We start with breakfast, and my report on "soft poached eggs with spicy duck and green chile hash, crispy English muffin, and chipotle hollandaise" ($11) is that this particular collision of chefly thinking and diner ideals was initially kind of a train wreck. The hash was greasy and salty (as it should be) with chopped green chilies standing in nicely for black pepper. But the poached eggs were nearly as hard as hard-boiled (easy to fix), the hints of hollandaise (no chipotle bite on my morning) only somewhat made up for the lack of the anticipated gooey egg-yolk-hash combo, and the muffin was just like everywhere else. A side order of hash browns ($3.49) had been rethought into a pancake in a mini iron wok. Cute, but hash brown potatoes have a combination of caramelized bits and pure starch, with salt and pepper coming in and out, that this tasteless latke just doesn't approximate. Excellent coffee ($3), but no offer to refill.

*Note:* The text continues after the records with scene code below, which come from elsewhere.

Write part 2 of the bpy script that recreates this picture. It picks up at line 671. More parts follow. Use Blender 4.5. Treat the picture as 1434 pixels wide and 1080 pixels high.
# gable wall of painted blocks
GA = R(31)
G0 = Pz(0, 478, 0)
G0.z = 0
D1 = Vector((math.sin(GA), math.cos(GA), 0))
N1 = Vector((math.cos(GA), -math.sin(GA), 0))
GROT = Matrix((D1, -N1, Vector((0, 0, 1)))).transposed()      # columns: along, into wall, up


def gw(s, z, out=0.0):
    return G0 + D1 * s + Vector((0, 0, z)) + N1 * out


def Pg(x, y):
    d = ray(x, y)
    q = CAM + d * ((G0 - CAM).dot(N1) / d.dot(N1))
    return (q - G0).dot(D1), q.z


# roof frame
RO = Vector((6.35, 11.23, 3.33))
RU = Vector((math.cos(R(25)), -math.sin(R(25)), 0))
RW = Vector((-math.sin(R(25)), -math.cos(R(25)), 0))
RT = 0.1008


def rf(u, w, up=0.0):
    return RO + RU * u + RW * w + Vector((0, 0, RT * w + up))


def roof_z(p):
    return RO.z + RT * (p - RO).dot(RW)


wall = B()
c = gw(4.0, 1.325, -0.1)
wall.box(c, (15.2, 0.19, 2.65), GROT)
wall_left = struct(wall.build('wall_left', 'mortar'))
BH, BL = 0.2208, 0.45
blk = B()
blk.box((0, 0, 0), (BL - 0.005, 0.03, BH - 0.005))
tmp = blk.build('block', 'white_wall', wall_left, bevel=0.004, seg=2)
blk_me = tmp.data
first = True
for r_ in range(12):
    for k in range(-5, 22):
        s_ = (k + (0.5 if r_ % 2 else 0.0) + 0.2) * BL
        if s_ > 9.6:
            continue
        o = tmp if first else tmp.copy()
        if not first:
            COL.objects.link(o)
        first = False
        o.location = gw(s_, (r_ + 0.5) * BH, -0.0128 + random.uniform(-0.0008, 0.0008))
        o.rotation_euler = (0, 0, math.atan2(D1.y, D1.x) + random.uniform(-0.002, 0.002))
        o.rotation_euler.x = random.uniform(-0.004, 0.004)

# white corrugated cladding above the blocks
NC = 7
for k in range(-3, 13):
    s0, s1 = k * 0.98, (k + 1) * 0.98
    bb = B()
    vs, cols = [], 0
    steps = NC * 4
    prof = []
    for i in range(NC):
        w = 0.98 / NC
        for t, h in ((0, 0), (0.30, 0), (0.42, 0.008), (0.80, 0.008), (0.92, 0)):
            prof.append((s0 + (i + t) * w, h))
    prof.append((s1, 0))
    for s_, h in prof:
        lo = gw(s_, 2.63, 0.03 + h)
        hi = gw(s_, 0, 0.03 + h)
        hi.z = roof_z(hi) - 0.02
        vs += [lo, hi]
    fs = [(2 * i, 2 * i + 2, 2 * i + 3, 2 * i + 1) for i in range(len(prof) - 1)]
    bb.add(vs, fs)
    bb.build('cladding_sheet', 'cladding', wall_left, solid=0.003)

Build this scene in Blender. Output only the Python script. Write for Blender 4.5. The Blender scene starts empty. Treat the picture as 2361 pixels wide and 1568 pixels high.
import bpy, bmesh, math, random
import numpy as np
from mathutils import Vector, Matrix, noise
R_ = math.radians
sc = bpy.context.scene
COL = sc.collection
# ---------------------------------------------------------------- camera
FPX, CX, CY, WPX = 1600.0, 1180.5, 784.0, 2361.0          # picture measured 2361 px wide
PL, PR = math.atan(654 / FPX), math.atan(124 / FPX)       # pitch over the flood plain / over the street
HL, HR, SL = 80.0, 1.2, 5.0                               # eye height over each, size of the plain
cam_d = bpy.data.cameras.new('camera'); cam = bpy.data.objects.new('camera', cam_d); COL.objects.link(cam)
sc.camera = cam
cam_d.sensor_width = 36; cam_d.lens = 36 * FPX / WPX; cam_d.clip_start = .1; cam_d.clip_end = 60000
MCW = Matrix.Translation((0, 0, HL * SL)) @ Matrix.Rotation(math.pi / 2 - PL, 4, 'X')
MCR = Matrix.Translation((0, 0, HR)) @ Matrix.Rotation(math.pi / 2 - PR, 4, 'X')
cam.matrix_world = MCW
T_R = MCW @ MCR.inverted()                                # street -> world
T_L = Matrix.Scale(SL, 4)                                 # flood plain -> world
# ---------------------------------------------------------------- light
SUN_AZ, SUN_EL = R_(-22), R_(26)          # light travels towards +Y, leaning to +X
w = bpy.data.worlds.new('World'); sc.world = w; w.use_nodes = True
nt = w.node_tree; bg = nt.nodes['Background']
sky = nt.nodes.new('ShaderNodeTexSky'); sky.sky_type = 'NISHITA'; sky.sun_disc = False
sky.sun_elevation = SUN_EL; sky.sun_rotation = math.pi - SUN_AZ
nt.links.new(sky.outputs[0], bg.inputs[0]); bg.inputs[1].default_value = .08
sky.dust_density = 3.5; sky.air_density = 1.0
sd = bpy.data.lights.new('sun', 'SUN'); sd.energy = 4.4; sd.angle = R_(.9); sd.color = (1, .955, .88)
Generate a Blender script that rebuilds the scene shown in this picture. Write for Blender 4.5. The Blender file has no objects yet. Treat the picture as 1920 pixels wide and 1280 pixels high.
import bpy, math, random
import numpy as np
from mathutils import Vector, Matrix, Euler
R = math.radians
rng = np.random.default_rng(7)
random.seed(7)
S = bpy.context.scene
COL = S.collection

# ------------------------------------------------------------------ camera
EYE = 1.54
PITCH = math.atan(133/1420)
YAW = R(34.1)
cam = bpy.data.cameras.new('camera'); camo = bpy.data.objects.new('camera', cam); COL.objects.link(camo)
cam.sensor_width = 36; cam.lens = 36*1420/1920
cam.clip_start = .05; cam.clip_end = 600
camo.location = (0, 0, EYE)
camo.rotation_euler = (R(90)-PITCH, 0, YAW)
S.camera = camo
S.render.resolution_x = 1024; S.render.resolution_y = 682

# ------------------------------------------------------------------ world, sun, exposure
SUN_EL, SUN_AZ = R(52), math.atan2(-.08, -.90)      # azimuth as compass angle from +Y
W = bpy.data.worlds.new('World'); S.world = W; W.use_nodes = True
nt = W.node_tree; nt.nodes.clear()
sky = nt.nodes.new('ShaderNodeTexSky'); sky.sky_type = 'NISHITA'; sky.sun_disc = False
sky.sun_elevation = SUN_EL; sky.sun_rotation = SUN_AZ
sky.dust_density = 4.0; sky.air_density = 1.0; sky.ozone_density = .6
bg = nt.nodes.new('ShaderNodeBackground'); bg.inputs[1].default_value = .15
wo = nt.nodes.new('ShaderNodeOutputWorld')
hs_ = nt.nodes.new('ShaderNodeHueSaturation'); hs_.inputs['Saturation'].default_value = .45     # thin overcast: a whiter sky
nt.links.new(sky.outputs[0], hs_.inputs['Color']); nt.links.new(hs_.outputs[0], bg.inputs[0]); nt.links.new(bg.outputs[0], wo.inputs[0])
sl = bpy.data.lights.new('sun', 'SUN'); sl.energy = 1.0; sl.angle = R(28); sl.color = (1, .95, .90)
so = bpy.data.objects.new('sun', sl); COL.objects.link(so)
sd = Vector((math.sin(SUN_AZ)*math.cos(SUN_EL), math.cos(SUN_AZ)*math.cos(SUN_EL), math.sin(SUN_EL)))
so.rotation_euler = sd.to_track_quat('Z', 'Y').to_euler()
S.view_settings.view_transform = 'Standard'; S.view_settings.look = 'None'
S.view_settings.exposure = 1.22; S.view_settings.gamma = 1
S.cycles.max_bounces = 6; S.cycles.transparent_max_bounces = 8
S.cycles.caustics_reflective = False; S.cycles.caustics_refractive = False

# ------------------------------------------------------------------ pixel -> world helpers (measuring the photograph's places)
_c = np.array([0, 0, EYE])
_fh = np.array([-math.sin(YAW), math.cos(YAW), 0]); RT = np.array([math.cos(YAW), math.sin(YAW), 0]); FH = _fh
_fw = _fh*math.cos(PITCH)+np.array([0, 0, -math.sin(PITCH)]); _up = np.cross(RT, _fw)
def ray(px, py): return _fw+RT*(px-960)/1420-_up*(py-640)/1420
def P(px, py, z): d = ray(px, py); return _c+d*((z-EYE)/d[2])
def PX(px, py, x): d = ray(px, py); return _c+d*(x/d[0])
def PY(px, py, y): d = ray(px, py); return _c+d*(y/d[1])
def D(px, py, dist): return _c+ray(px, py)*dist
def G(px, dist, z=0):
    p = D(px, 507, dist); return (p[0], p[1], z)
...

Dinner starts with real Italian bread and a pour of fabulous extra-virgin olive oil. "The greatest wedge . . . ever" ($8.49) is pretty close to that: iceberg lettuce, crisp bacon, and not too much dressing. "International, non-denominational, bi-partisan chicken soup" ($6.99) hasn't a lot of broth, but what there is, is choice, and the shallow bowl is full of matzo balls.
Arugula salad ($6.49) is simply that, with a lemon–olive oil dressing and a little shaved parmesan. A bar snack I liked was cauliflower with creamy chipotle and "crunchies" ($8.49). The crunchies are just heavily toasted bread crumbs, but the roast cauliflower and a few roasted fresh fava beans with a creamy hot-pepper sauce are a treat. The only losing small plate was "tender duck tacos" ($9), which despite cilantro, mint, and chilies were lost in the enveloping tortilla.
Entrées are all over the place, from "Never-been-frozen TV dinner 'du jour' " (served in a partitioned plate, with dessert) to what are clearly bistro dishes. In the middle are "blue plate specials." A recent "all you can eat fried chicken" ($19.99, Mondays) was excellent, and will be even better when they brine a little more salt into the chicken and remove it from the terrifically crisp batter. The dip is sweet-hot, and there are tiny biscuits even richer than the ones nearby at Sweet Cheeks, plus a token cole slaw.